Abdul stays on to be her servant, although he serves her more as a companion and a window to the outside world from which Victoria has been secluded for so long. As their friendship grows and she promotes him to more important positions on her staff, her family (represented by her eldest son, played impeccably by Eddie Izzard), her aides, and even the prime minister Lord Salisbury (Michael Gambon) become increasingly concerned about the message their closeness is sending to the world. The more they try to oust Abdul, however, the more agency Victoria seems to gain. Eventually, the old, wizened woman is transformed into something fierce. She becomes, in other words, a Judi Dench type, somehow both sassy and tender, and quick to reclaim her humanity from those who would marginalize her.

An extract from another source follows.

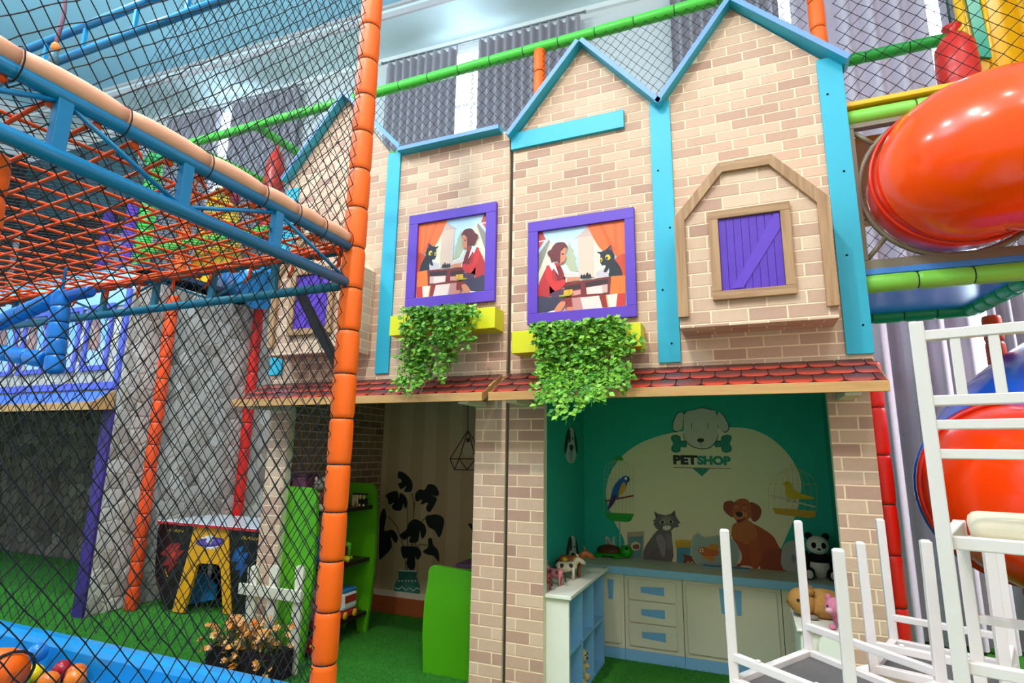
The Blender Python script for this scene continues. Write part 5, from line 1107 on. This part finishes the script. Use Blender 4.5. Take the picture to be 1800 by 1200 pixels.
build('tassel', MB().tube([(pts[-1][0], YN-.08, 4.31), (pts[-1][0]+.01, YN-.08, 4.23), (pts[-1][0], YN-.08, 4.16)], [.016, .03, .034], 8), mat('3d5a66', .8, .4, 40), hr)
# blue hanging foam loop
BLF = mat('1478d0', .3, .05, 6, spec=.5)
def pp(x, y, Y): q = at(x, y, 'Y', Y); return (q.x, q.y, q.z)
YL = 1.7
lp = thing('foam_loop', 'blue foam-covered hanging frame under the rope floor at the left edge', 'foam frame', pp(105, 630, YL))
foam('', '', '', pp(95, 655, YL), pp(109, 512, YL), .044, .085, BLF, parent=lp); foam('', '', '', pp(-60, 592, YL), pp(92, 527, YL), .042, .14, BLF, parent=lp); foam('', '', '', pp(-80, 606, YL), pp(80, 632, YL), .042, .16, BLF, parent=lp)
foam('', '', '', pp(122, 520, YL), pp(160, 512, YL), .03, .12, mat('0e58b0', .3), parent=lp)
for x, y in ((109, 512), (-40, 580)):
    q = pp(x, y, YL); build('strap', MB().box(q[0]-.012, q[0]+.012, q[1]-.002, q[1]+.002, q[2], 2.42), mat('1b4f86', .8), lp)
# ball pit
PIT = mat('1c93d6', .28, .04, 5, spec=.5)
bp = thing('ball_pit', 'blue padded ball pit wall in front of the grass at the lower left', 'ball pit', (-3.6, 1.6, 0))
def pad(x0, x1, y0, y1, h, r=.035): return MB().cbox(x0, x1, y0, y1, 0, h, r)
ZR = .505
build('far_wall', pad(-6.2, XN+.05, 2.03, 2.145, ZR), PIT, bp); build('side_wall', pad(XN-.06, XN+.05, -.6, 2.03, ZR-.02), PIT, bp); build('side_wall', pad(-6.2, -6.1, -.6, 2.03, ZR-.02), PIT, bp); build('near_wall', pad(-6.1, XN-.06, -.6, -.5, ZR-.02), PIT, bp)
zb_ = at(125, 1190, 'Y', 1.97).z-.012
build('pit_floor', MB().box(-6.1, XN-.06, -.5, 2.03, 0, zb_-.012), mat('1a6fa8', .6), bp)
balls = [('blue ball, topmost of the heap beside the pit wall', '2a86e0', -3.40, 1.955, .055), ('dark red ball left of the topmost blue ball', 'c01828', -3.52, 1.90, .0), ('larger-looking red ball right in front of the blue ball', 'c8162a', -3.36, 1.85, .015), ('yellow ball between the red and the orange balls', 'e8c818', -3.24, 1.86, .008), ('dark red ball behind the yellow ball at the pit wall', 'b01426', -3.20, 1.965, .0), ('green ball at the left of the heap beside the orange pad', '1f9a3a', -3.52, 1.76, .0), ('lime ball in front of the yellow ball', '7cc41e', -3.20, 1.78, .0), ('light yellow ball touching the red ball', 'f0d838', -3.29, 1.77, .0), ('orange ball second from the right end of the heap', 'e8741c', -3.10, 1.85, .0), ('orange ball at the right end of the heap', 'f07a1a', -2.99, 1.90, .012), ('small-looking orange ball behind the right end of the heap', 'e0681c', -3.09, 1.965, .0), ('blue ball at the left, partly behind the orange pad', '2f7fd4', -3.66, 1.9, .0)]
for lab, c, x, y, dz_ in balls:
    build('plastic_ball', MB().ball((x, y, zb_+.036+dz_), .046, 18), mat(c, .22, .03, 6, spec=.5), None, label=lab, cat='ball', group='plastic balls in the ball pit', org=(x, y, zb_+.03+dz_))
op = thing('foam_pad', 'orange foam bolster tied with black cord at the lower left corner', 'foam pad', (-3.4, 1.6, .3))
q0 = pp(-45, 1182, 1.45); q1 = pp(14, 1184, 1.45)
build('bolster', MB().tube([(q0[0]-.25, 1.45, q0[2]), (q0[0], 1.45, q0[2]), (q1[0]-.03, 1.45, q1[2]), (q1[0]+.015, 1.45, q1[2]-.004), (q1[0]+.035, 1.45, q1[2]-.008)], [.085, .088, .086, .07, .02], 18), ORG, op)
build('cord', MB().tube([(q1[0]+.012+.01*math.sin(a*2), 1.45+.08*math.cos(a), q1[2]+.08*math.sin(a)) for a in [2*PI*k/16 for k in range(16)]], .006, 5, closed=True), BLKN, op); build('post', MB().tube([(q1[0]-.06, 1.45, .0), (q1[0]-.06, 1.45, q1[2]-.05)], .03, 10), ORG, op)
q = pp(-12, 285, .72)
foam('foam_bolster', 'orange foam end at the left edge beside the rope floor', 'foam pad', (q[0]-.04, .72, q[2]+.03), (q[0]-.02, .72, q[2]-.20), .052, .11, ORG)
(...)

Unfortunately, this delightful star turn won’t be enough to save Victoria & Abdul. The first problem is its underlying politics. The film’s events could be read as a whitewashing or outright denial of the tragic realities of colonialism. The Indian peasant and the British monarch become friends. That’s nice, but what does it do for the millions in subjugation in his homeland? He has no heart for them, and neither does the film.
Those who dismiss the film based on this reading are well within their rights, but the severe lack of characterization the film gives to Abdul, a byproduct of its imperialist tendencies, is what really damns it. Although the story opens from Abdul’s perspective, we never see him with any depth. He smiles, laughs, and dances, and has zero inner life. His wife and mother, who Victoria retrieves from India to stay with her, do not receive a single line of dialogue. His name may be in the title, but Abdul’s only function in this story is to serve as the exotic catalyst for Victoria’s late-stage awakening. He teaches her Urdu and speaks of the beauty of his homeland. She responds by creating an exhibit of Indian art in Buckingham Palace and staging a play based on Muslim history. Apparently, Victoria was gaining spiritual fulfillment from Eastern mysticism long before The Beatles or Eat, Pray, Love came around.
Still, watching an actor of Dench’s skill and wisdom enact that journey is a cinematic gift that should not be dismissed. The script gives the actress three big speeches, and Frears—who has long since dispensed with the unpredictable idiosyncrasy of his early works like My Beautiful Laundrette and The Grifters—sticks to a safe formula: Put some pretty things in the background, like the baroque interior of palace or the wild moors of Scotland, place the camera in front of Dench, and let her devour each moment, line of dialogue, and passing glance. It’s a staid story, but her rich, lively performance almost saves it. She is deserving of our worship. All hail the Queen.
Victoria & Abdul opens Friday at Landmark’s E Street Cinema and Bethesda Row Cinema.